Kate Murphy presented a tender tableau of four video works that juxtapose footage set in an intimate suburban household with the frantic and anonymous environment of the commuter. The camera shifts between the observations of the director and the hand held view of the two characters, the 90-year-old grandfather and 86-year-old grandmother of the artist, as they move through the house they have occupied together for 70 years. This work refers to the desire to record family history and lineage, the hope for remembrance, and the impulse to archive what is ultimately fleeting- our corporeal experience of time.

Murphy’s lo-fi but compelling production highlights the fragility within the methods and means of documentation, as she continues to draw our attention to the processes of recording both fact and fiction. In this instance, however we are paradoxically presented with confrontational images that reveal deeply rooted truths. As we stare into the eyes of another, we are immediately struck by a sense of estrangement and the terrifying reality that we are in fact alone in our individual experiences and interpretations of life.

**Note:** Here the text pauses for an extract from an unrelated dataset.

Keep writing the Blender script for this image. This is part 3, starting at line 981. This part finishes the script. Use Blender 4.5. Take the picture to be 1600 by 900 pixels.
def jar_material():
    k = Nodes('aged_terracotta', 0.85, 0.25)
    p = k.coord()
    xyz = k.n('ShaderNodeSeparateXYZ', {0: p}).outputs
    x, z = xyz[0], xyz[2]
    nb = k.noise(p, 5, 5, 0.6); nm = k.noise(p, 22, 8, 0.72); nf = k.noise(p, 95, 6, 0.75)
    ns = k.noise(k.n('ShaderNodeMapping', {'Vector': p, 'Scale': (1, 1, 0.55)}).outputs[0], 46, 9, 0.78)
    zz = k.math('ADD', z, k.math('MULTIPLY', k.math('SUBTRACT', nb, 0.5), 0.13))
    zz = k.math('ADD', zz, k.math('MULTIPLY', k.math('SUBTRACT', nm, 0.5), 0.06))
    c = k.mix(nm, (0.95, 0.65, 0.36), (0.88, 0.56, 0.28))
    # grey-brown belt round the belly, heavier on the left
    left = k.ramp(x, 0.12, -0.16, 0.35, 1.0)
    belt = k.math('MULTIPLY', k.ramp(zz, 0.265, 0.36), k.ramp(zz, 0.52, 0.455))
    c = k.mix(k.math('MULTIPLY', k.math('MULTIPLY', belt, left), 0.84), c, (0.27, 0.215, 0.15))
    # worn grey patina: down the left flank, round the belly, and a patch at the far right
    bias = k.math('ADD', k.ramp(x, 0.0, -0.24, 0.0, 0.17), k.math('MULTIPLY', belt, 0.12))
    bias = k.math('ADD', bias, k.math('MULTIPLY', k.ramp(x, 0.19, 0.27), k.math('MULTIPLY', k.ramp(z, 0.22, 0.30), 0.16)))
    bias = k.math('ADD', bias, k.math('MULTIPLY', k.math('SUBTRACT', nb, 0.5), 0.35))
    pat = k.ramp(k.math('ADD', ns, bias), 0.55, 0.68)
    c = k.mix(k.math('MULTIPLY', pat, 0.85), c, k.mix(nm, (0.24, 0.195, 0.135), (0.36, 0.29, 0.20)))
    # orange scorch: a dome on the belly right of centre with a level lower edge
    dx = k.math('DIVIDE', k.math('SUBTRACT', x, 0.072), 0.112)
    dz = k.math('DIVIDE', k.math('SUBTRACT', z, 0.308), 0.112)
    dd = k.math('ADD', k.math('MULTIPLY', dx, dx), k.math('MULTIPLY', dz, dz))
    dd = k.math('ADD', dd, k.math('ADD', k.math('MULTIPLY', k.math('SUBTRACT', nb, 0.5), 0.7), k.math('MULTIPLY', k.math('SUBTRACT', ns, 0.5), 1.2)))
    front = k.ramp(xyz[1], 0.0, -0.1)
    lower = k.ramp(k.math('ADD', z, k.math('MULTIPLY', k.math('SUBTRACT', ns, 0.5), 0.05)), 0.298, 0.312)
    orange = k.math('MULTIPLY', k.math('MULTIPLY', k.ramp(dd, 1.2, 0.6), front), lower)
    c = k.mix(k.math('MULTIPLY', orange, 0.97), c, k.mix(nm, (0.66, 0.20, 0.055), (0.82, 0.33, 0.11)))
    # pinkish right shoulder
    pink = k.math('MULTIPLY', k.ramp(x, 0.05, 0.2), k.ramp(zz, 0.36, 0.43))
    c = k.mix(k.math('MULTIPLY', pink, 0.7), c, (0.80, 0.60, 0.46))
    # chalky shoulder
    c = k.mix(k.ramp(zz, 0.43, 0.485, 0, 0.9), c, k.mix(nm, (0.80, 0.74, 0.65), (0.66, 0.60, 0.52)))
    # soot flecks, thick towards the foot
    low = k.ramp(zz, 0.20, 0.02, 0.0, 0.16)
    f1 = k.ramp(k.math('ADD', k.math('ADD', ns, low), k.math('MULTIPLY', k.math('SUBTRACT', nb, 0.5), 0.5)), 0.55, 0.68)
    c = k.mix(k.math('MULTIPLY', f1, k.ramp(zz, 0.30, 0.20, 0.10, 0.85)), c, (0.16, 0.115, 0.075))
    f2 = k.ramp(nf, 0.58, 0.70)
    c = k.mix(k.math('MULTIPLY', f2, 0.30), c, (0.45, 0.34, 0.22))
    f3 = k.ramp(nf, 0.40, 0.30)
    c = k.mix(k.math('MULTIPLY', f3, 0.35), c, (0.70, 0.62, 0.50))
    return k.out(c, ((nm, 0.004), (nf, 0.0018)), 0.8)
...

Ultimately we can only ever speculate about the 'view' of another, even those that we closely travel with. Presenting her aged subjects in conspicuous youth affiliated backpacks; the works culminate in the anti-climatic action of counting down to leaving. Anticipation of the next train can also be seen as a profound parallel to the anguish of preparing for and enduring the human rites of passage and the futility of a life governed by time and inevitable death.



Biography

Kate Murphy adopts a documentary aesthetic and uses the camera almost purely as observer, allowing the truth of her chosen subject or environment to unfold naturally through what could be termed social documentary, or video portraiture. It is this pervading truth and authenticity which make her artworks such compulsive viewing. Interrogating the boundaries of public and private, the poignancy and ingenuity of Murphy’s filmic approach is refreshing in an age where the recording of the ‘real’ infiltrates every aspect of our lives, from surveillance cameras to reality tv.